Mentor visits may be held anywhere on the Newton campuses.Mentoring activities have been sighted in the cafeteria, library, and picnic tables outside during the spring. That’s Twyla’s thing; it can happen anywhere. “It’s that we can just have a good one-on-one. It’s so rewarding.” The formula for the program’s method is simple; Twyla says you share a meal and spend some time with a student, showing that you care. Often in a hardened world, we can lose sight of how these simple acts make a difference in children’s lives and how Twyla has found a delivery vehicle for, often, life-changing mentorship; not just for the mentee, but also for the mentor.

I hope that through this, they see that there is good in the world. There are people rooting for them when maybe they think they don’t have anybody who’s on their side.
By Nate Fisher

Twyla relates to these students, in part, because she’s lived here her entire life. She’s been in their shoes and in similar circumstances, and the attachments she develops to her regular mentees have produced some hard goodbyes. “That just makes it so much sweeter when you do get to connect again with them.
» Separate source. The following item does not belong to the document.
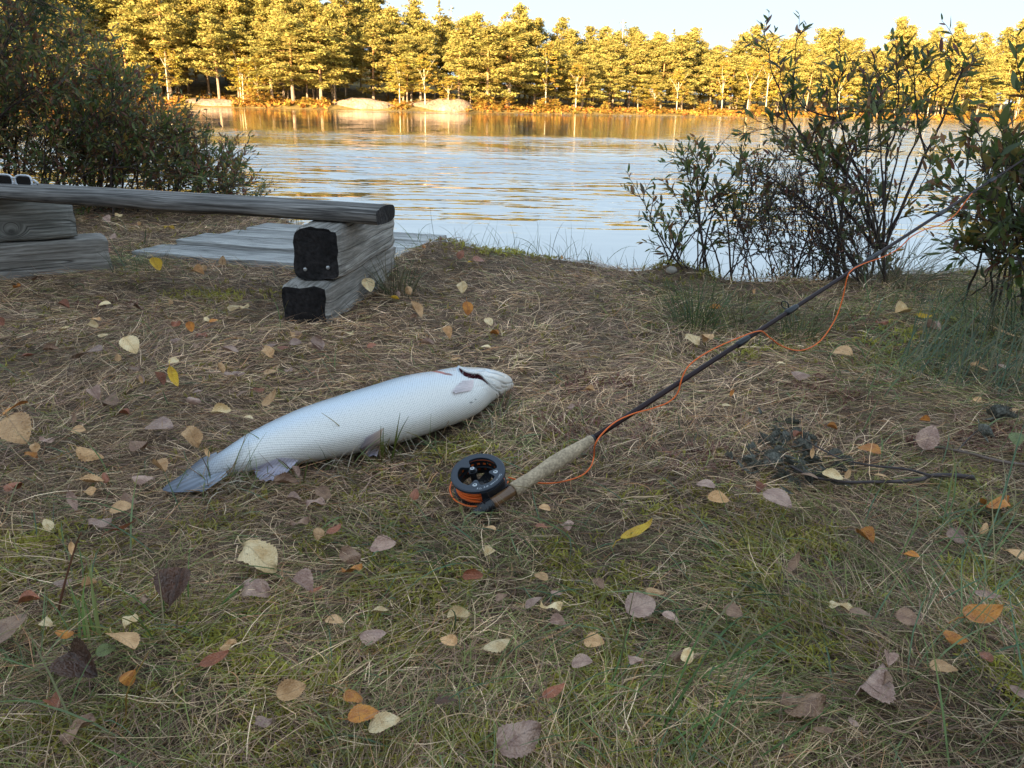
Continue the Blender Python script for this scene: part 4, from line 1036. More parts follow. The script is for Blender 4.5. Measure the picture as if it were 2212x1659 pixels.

You know, it’s such a joy,” she says fondly. A level of individual attachment that is involved also benefits community attachment. Students see, firsthand, their mentor’s empathy, and the social gambles they might not otherwise take are worth the risk to build not only more friendships, but deeper friendships.

The Mentoring Program also has another perk: no homework. The interaction is geared strictly toward socialization, introducing children to life skills, and simply kindnesses. Multiple research studies have demonstrated the developmental advantage of youth mentoring programs, including a 2022 review that positively links mentorship duration to predict the child’s wellbeing. “Mentoring initiatives have been shown to have multifaceted and broad impacts on youths, including improved social and academic achievement, reduced problem behavior, and improved psychological and physical wellbeing,” the Danish researchers wrote. 

 

There’s no need for deep, academic research to predict what Twyla hopes for these students in the mentorship plan’s future: “I hope that through this, they see that there is good in the world. There are people rooting for them when maybe they think they don’t have anybody who’s on their side.” Remembering that all of us have value, mentor and mentee, is one of the best takeaways from the Mentoring Program, as it is so important to know that no matter what, there is someone who values you for exactly who you are. Twyla and her mentoring peers are a gift to  these young people and vice versa. As they say, it takes a village, and Twyla and others are fulfilling a crucial role in their work in the Mentoring Program.